Robert Flemyng in The Horrible Doctor Hichcock (1962)

Like Peeping Tom and The Whip and the Body, The Horrible Doctor Hichcock frames its perversity in a jewel-like setting. Both of those films make startling use of Technicolor, and so does The Horrible Doctor Hichcock. Its sets are sumptuous; it's a film that makes the Hammer films that are its contemporaries look cheap in comparison. The sets and the lush color makes for a handsome film, but it's one that leaves a queasy, unclean feeling in the viewer. The film also serves as a showcase for Barbara Steele, who made the film during a ten-day break in the filming of Fellini's 8 1/2. She had already played memorable villains in Black Sunday and The Pit and the Pendulum. This film turns her into a Gothic heroine, which suits her. It doesn't hurt the film that Steele had the "it" quality of a movie star and that she blows everyone else off the screen. Certainly, Robert Flemyng's good doctor never seems genuinely sinister except in Cynthia's dream sequence when his face is distorted and horrible. She's also more than a match for Maria Teresa Vianello's blond Margaret, though they never share the screen. Only Harriet Medin, as Martha the housekeeper (this film's version of Rebecca's sinister Mrs. Danvers) measures up. It's rare when the heroine holds the screen against the villains, but this film manages the trick.



I can only speculate as to why The Horrible Dr. Hichcock has languished in obscurity. Certainly, its ickier subject matter is partly responsible. It's a film that no one really wants to touch, and its long absence from home video is both a cause and an effect resulting from this. While I'm not going to call it a masterpiece, it's a film that stands up to a comparison with most of Mario Bava's films and it's better than most Hammer films. It's a good film, and Freda has always deserved a better legacy than the one he ultimately got.
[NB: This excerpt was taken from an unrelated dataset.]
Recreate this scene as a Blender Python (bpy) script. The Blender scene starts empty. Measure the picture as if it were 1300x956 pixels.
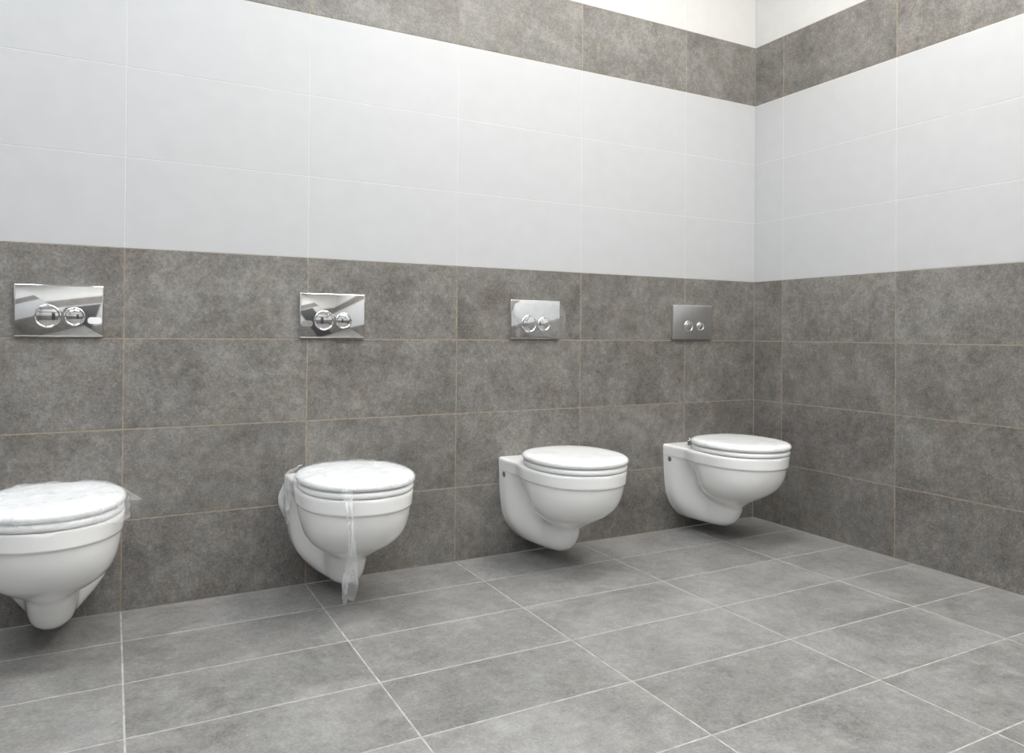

A note on editions. I watched the version of the film that streams on Amazon Prime as of October 1, 2019. That edition contains all of the credits for the American and English releases of the film in which the Italian crew members were all working under anglicized pseudonyms (Freda, it should be noted, pioneered this practices in this film in particular, blaming the failure of I, Vampiri on foreign markets distrusting Italian filmmakers. He bills himself as "Robert Hampton" here.) When the film was originally released in Engish-language markets, it was cut down to 74 minutes. In spite of the credits, the version on Amazon is the complete 89 minute version.